Beim Handel mit Emissionszertifikaten waren Umweltorganisationen wie auch europäische Regierungen letztlich froh, zumindest ein schlechtes Resultat verhindert zu haben. So hatten sich praktisch alle Länder auf Regeln geeinigt, um die doppelte Anrechnung von Emissionsreduktionen zu verhindern, doch Brasilien stellte sich quer. Daraufhin versuchte sich Konferenzleiter Kurtyka an einem Kompromiss, angelehnt an den brasilianischen Vorschlag. »Das wäre ein Desaster gewesen«, sagte Alden Meyer von der Wissenschaftlerorganisation Union of Concerned Scientists. Nach stundenlangen Verhandlungen am Samstagnachmittag einigten sich die Länder dann auf eine Vertagung bis zur Klimakonferenz in einem Jahr in Chile. Dadurch ergeben sich Probleme für die Luftfahrtbranche: Diese will ihre Emissionen auf dem 2020er Niveau deckeln, indem Airlines zusätzliche Emissionen mit dem Kauf von Zertifikaten kompensieren sollen. Für dieses System werde es »kritisch«, so Dirk Forrister von der International Emissions Trading Association. »Ohne Einigung auf die Marktregeln wird die Vorbereitungszeit knapp.«

Beim 1,5-Grad-Ziel war das Bild gemischt.
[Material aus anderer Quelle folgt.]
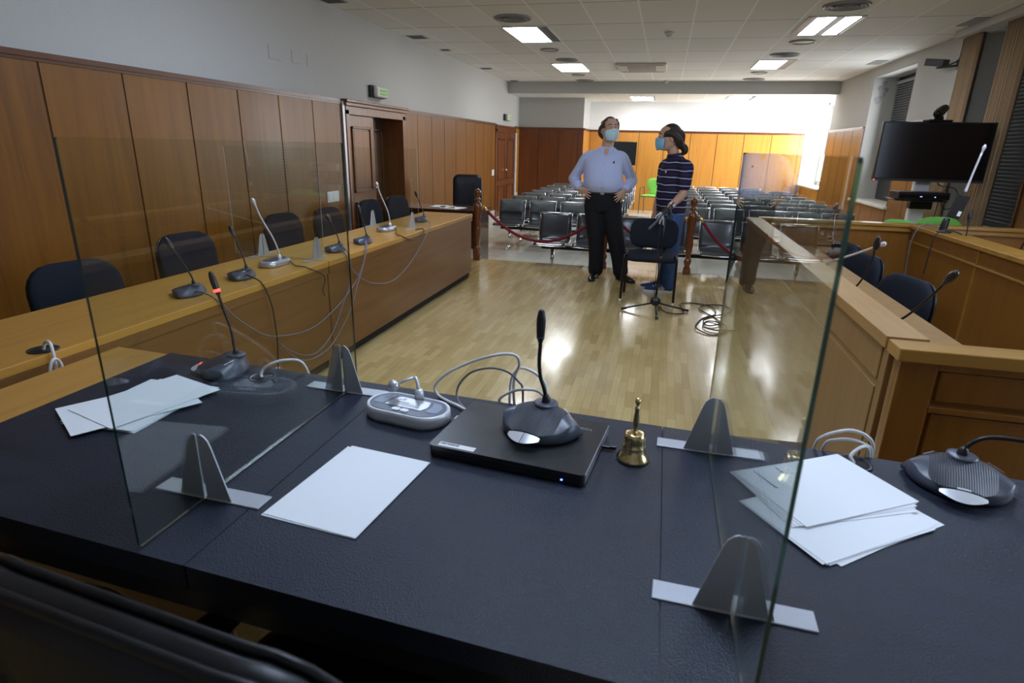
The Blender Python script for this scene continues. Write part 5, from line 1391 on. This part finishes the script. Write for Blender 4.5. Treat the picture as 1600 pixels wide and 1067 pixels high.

Bisher orientieren sich die nationalen Klimaschutzpläne am Ziel, die Erderwärmung auf unter zwei Grad Celsius zu begrenzen. Im Oktober hatte der Weltklimarat IPCC in einem Bericht nahegelegt, sich auf 1,5 Grad zu kaprizieren, um den Klimawandel einigermaßen beherrschbar zu machen. Über die offizielle Bewertung des IPCC-Berichts gab es indes Streit, da Länder wie die USA, Russland und Saudi-Arabien diesen nur »zur Kenntnis nehmen« wollten. Gebru Jember Endalew - der Chef der äthiopischen Delegation fungierte als Sprecher der Gruppe der ärmsten Länder - kritisierte: »Es ist mehr als enttäuschend, dass nicht alle Länder den IPCC-Bericht begrüßt haben. Wir können dessen Ergebnisse nicht ignorieren.« Umgekehrt lobte Harjeet Singh von der Hilfsorganisation Action Aid die Regeln zur globalen Bestandsaufnahme, mit denen nun auch erstmals die Verluste und Schäden durch den Klimawandel berücksichtigt werden. Dieser Mechanismus könnte dafür sorgen, dass sich die Staaten nach und nach schärfere Klimaziele geben müssen.

Zum Ende musste sich die Konferenz dann noch mit dem Wunsch der Türkei beschäftigen, als Entwicklungsland zu gelten, um Zugang zu Klimaschutzhilfen zu erhalten. Dieses Anliegen wurde abgewehrt. Neue Freunde hat sich die Regierung in Ankara damit nicht gemacht.